Uri Avnery, écrivain et journaliste israélien, militant des droits des palestiniens et pacifiste convaincu, cofonda le Gush Shalom, mouvement israélien qui milite pour la paix et en vue de la création d'un État palestinien . Il déclara à l’occasion du discours d'acceptation du prix Nobel alternatif qui lui était décerné, le 9 décembre 2001 : « Notre rôle n'est qu'un petit rôle dans une lutte mondiale pour la paix, la justice et l'égalité entre les êtres humains et entre les nations, pour la préservation de notre planète. Tout cela peut se résumer en un mot, qui à la fois en hébreu et en arabe signifie pas seulement la paix, mais aussi l'intégrité, sécurité et bien-être : Shalom, Salam. »
Je me suis rendu dans ces « Territoires palestiniens », Gaza et la Cisjordanie, et m’y rends encore régulièrement, dans le cadre de mes missions de chirurgie humanitaire ; j’y ai vu guerre et désolation en 2002, et aujourd’hui, depuis fin 2008, un « statut quo », en fait un écran de fumée, des femmes et des hommes qui veulent sortir par le haut de cette situation, avec la fierté d’un peuple privé de mouvements, pourtant libéré par un farouche instinct de survie. De cette expérience, j’en ressors avec le souhait profondément ancré d’une paix entre ces deux peuples, pour que la Terre Sainte demeure cette lumière vers laquelle convergent les femmes et les hommes du monde entier, quelle que soit leur appartenance culturelle ou religieuse.
Osons nous indigner !
Indignez-vous, écrivait Stéphane Hessel ! Osons nous indigner, reprendrais-je ! Ayons, où que l’on soit, le pouvoir de nous indigner lorsqu’une cause nous paraît juste. Ce grand humaniste qui connut la guerre et le camp de Buchenwald, nous donna et nous enseigne des leçons de paix que nous devons porter, diffuser à la communauté internationale. Alors nous, les non-palestiniens, vivant dans la patrie de l’Egalité, de la Liberté – nous en fûmes privés en des temps d’occupation - et de la Fraternité, ne pourrions-nous pas, au nom de la justice pour un peuple apatride, reconnaître la Palestine ? Le combat pour une paix juste ne passera que par cette reconnaissance dont les médias, les politiques, ont le pouvoir de véhiculer et marteler le message. Reconnaissons aux palestiniens leur appartenance à la Palestine, quelle qu’en soient les frontières, et œuvrons ensemble pour une paix juste au proche Orient. A l’aube de fêter le centenaire de la Grande Guerre - l’une des trois guerres que connurent le France et l’Allemagne au XIX et XXe siècles -, actuellement loin dernière nous, continuez et continuons à nous indigner ouvertement.
Dominique Le Nen
Professeur des Universités – Chirurgien des Hôpitaux
1 - Alain Gresh. De quoi la Palestine est-elle le nom ? Ed. Les Liens qui Libèrent, 2010.

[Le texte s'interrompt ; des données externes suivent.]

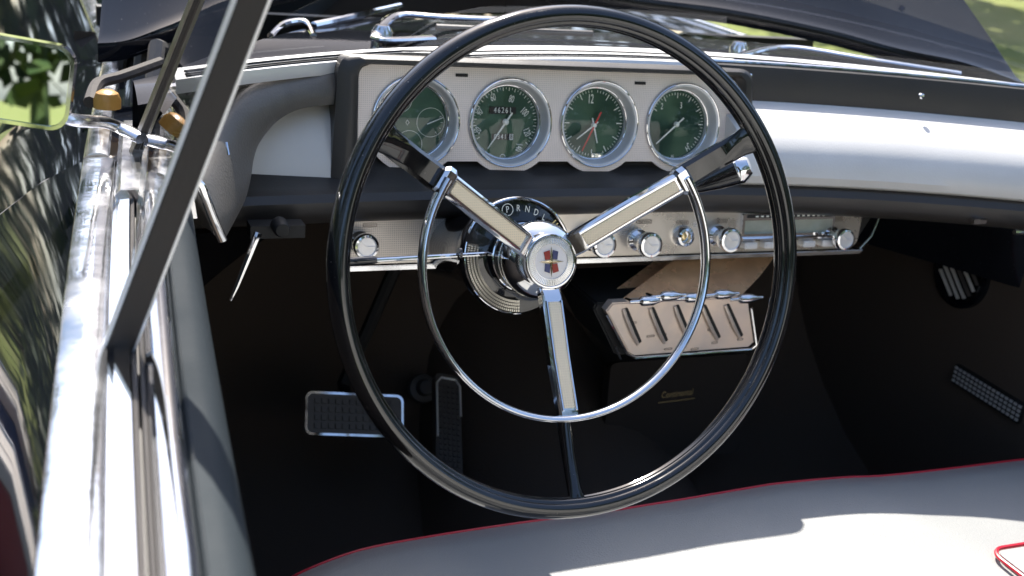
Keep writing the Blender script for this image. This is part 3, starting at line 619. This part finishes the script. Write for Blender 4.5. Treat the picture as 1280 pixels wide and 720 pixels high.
# ------------------------------------------------------------------ steering column and wheel
tl = .2755; WX = Vector((1, 0, 0)); WV = Vector((0, math.sin(tl), math.cos(tl))); WN = Vector((0, -math.cos(tl), math.sin(tl)))
WC = Vector((.4218, .8232, -.3118)); WMx = frame(WC, WX, WV, WN)
TH = rad(32.5)
col = obj('steering_column', lathe([(.0, -.075), (.028, -.078), (.030, -.082), (.0305, -.128), (.034, -.13), (.052, -.131), (.0535, -.134), (.0535, -.140), (.047, -.165), (.036, -.20), (.034, -.24), (.034, -.60)], 64), wheel_black, car, M=WMx)
obj('column_ring', merge(lathe([(.0306, -.098), (.0314, -.0985), (.0314, -.1), (.0306, -.1005)], 64), lathe([(.0306, -.112), (.0316, -.1125), (.0316, -.1145), (.0306, -.115)], 64)), chrome, col, M=WMx)
obj('selector_hood', merge(tube([(.0525*math.cos(rad(a)), .0525*math.sin(rad(a)), -.129) for a in range(25, 156, 5)], .0017, 8, upv=(0, 0, 1))), chrome, col, M=WMx)
ds = []
letters = [('P', 103), ('R', 89), ('N', 77), ('D', 65), ('L', 53)]
for s_, a in letters:
    ds.append(xf(textd(s_, .0085, .75), T(.0435*math.cos(rad(a)), .0435*math.sin(rad(a)), -.1300, rad((a-90)*.6))))
ds.append(xf(ringd(.0050, .0057, -.1301, 24), T(.0435*math.cos(rad(103)), .0435*math.sin(rad(103)))))
obj('gear_lettering', merge(*ds), white_mark, col, M=WMx)
obj('gear_window_tab', merge(*[xf(box((.0435, 0, -.1302), (.013, .0012, .0006)), T(0, 0, 0, rad(a))) for a in (118, 122, 126, 130, 40, 36, 32, 28)]), gold, col, M=WMx, smooth=False)
# ribbed arc at the lower left of the column bell
rb = []
for i in range(44):
    a = 167+102*i/43
    for j in range(4):
        rb.append(xf(box((.0412+j*.0028, 0, -.1275), (.0020, .0013, .0035)), T(0, 0, 0, rad(a))))
obj('band_backing', lathe([(.0395, -.1305), (.0395, -.1296), (.0515, -.1296), (.0515, -.1305)], 60, rad(166), rad(270)), black_flat, col, M=WMx)
obj('ribbed_band', merge(*rb), rib_metal, col, M=WMx, smooth=False)
obj('ribbed_band_edge', tube([(.0522*math.cos(rad(a)), .0522*math.sin(rad(a)), -.1275) for a in range(164, 274, 4)], .0010, 8, upv=(0, 0, 1)), chrome, col, M=WMx)
# turn signal lever on the left
c0 = P(592, 318, Y=.945); c1 = P(470, 325, Y=.925)
ts = obj('turn_signal_lever', tube([c0+(c0-c1)*.35, c0, c0.lerp(c1, .5), c1], .0021, 10), chrome, col)
obj('lever_tip', tube([P(472, 325, Y=.926), P(467, 325, Y=.926), P(440, 327, Y=.925), P(424, 328, Y=.925)], [.0026, .0034, .0038, .0038], 14), wheel_black, col)
obj('lever_collar', tube([P(576, 317, Y=.942), P(573, 317, Y=.942)], .0055, 12), wheel_black, col)
obj('lever_end', tube([P(424, 328, Y=.925), P(413, 329, Y=.925), P(409, 329, Y=.925)], [.0055, .0062, .003], 14), chrome, col)
# gear lever on the right
gp = [P(735, 285, Y=1.0), P(800, 258, Y=.985), P(858, 238, Y=.96), P(885, 228, Y=.95), P(922, 212, Y=.935)]
gl_ = obj('gear_lever', tube(gp[:3], .0032, 12), wheel_black, col)
obj('gear_knob', tube([gp[2], gp[2].lerp(gp[4], .25), gp[2].lerp(gp[4], .6), gp[4]], [.0045, .0075, .0115, .0140], 24), wheel_black, col)
dg_ = (gp[4]-gp[2]).normalized()
obj('gear_knob_cap', tube([gp[4], gp[4]+dg_*.003, gp[4]+dg_*.010, gp[4]+dg_*.012], [.0142, .0142, .0100, .0085], 9), chrome, col)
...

2 - Israel and the Palestinian Territories. Ed. Loney Planet (5th edition), 2007.
3 - Nelson Mandela. Un long chemin vers la liberté. Ed. Livre de poche, 1996, p. 647.
4 - Ziyad Clot. Il n’y aura pas d’Etat palestinien. Journal d’un négociateur en Palestine. Ed. Max Milo, 2010.

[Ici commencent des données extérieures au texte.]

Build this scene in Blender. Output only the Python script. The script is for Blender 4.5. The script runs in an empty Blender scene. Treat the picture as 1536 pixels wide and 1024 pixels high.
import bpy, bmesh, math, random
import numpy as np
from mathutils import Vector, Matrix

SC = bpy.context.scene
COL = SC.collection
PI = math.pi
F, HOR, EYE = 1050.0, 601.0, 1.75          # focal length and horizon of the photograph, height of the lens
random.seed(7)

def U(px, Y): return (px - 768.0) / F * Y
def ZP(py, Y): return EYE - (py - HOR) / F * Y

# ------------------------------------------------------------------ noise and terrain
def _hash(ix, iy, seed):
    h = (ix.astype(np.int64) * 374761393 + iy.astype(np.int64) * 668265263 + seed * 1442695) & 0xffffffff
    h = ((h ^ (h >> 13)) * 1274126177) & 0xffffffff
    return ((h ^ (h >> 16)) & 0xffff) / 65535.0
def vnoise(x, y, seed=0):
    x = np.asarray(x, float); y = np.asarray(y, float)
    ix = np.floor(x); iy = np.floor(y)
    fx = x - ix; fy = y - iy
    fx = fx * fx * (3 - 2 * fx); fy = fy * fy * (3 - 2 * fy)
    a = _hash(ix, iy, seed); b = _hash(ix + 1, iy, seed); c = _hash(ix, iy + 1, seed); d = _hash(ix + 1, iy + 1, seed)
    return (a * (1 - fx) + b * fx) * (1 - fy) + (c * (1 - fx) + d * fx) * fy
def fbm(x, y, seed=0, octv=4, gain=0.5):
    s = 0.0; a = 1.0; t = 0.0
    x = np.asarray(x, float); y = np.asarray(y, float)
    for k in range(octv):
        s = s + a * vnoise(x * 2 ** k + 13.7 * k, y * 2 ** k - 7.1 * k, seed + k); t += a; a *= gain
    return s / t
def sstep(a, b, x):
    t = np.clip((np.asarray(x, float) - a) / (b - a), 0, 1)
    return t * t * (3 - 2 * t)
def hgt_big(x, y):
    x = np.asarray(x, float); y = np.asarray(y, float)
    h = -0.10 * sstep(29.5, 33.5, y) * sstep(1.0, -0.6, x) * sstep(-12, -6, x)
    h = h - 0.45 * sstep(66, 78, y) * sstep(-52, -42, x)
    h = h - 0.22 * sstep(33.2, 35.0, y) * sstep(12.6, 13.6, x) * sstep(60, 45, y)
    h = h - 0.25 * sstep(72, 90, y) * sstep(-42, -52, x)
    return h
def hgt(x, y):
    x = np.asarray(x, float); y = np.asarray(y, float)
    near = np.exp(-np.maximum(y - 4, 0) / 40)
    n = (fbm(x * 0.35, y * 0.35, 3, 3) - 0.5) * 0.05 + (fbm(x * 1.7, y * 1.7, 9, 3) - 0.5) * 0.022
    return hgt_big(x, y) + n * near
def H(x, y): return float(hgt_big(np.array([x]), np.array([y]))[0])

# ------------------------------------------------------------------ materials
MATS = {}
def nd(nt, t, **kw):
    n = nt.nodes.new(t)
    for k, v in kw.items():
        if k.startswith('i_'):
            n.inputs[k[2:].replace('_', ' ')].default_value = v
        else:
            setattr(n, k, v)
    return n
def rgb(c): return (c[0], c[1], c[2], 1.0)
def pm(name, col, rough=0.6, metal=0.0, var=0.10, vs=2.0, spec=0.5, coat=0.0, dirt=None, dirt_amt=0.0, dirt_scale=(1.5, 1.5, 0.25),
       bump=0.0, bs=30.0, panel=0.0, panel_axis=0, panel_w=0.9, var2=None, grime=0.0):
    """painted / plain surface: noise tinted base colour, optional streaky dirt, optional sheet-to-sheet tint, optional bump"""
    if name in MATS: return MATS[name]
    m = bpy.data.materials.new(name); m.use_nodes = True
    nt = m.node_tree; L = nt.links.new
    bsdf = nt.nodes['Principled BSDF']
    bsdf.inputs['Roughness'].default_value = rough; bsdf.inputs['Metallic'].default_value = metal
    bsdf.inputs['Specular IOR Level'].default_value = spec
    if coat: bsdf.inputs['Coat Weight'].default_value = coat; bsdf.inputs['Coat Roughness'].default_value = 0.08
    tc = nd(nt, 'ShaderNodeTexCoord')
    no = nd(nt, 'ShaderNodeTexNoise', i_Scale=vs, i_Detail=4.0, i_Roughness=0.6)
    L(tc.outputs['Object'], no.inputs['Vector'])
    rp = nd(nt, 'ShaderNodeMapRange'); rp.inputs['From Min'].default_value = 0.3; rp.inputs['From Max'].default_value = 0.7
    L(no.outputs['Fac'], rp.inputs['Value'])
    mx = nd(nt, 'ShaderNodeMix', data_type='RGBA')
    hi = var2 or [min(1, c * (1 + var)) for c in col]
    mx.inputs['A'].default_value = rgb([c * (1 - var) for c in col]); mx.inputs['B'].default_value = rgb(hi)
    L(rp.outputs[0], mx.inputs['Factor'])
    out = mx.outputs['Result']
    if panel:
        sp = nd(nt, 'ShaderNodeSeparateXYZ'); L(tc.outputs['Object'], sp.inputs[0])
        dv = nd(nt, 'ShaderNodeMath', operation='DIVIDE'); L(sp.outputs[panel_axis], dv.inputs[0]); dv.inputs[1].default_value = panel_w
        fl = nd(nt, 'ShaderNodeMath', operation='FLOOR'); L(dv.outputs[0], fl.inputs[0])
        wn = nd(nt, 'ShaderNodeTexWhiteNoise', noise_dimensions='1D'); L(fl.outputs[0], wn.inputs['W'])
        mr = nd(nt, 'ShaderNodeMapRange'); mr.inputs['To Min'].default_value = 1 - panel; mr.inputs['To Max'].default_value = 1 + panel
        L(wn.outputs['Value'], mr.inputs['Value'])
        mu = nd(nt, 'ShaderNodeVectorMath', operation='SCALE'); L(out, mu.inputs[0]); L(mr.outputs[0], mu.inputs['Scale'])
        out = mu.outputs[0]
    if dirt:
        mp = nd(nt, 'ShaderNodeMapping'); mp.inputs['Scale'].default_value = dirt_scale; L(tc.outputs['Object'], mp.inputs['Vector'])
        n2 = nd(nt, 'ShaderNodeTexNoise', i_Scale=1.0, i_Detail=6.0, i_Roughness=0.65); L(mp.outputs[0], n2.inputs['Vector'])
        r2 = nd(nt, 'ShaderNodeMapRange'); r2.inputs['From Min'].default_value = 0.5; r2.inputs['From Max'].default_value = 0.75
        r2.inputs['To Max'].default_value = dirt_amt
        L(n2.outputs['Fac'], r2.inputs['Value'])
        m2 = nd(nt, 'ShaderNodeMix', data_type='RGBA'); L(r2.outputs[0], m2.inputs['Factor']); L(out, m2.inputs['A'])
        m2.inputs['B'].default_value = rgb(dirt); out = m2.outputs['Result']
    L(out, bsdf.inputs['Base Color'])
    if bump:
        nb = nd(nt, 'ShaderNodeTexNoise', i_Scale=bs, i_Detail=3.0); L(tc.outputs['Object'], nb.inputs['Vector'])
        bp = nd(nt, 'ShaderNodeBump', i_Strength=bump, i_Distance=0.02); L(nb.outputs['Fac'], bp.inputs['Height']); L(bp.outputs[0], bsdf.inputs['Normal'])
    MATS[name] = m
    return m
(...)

5 - Dominique Le Nen. De Gaza à Jénine, au cœur de la Palestine. Ed L’Harmattan, 2012, p. 12.
6 - Itzhak Rabin, David Ben Gourion, Yasser Arafat. Israël / Palestine. Ed. Points, 2010, p. 13-14.
7 - Uri Avnery, Chronique d'un pacifiste israélien pendant l'intifada, Ed. L'Harmattan, 2003.
8 - Stéphane Hessel. Indignez-vous. Indigène Editions, 2011.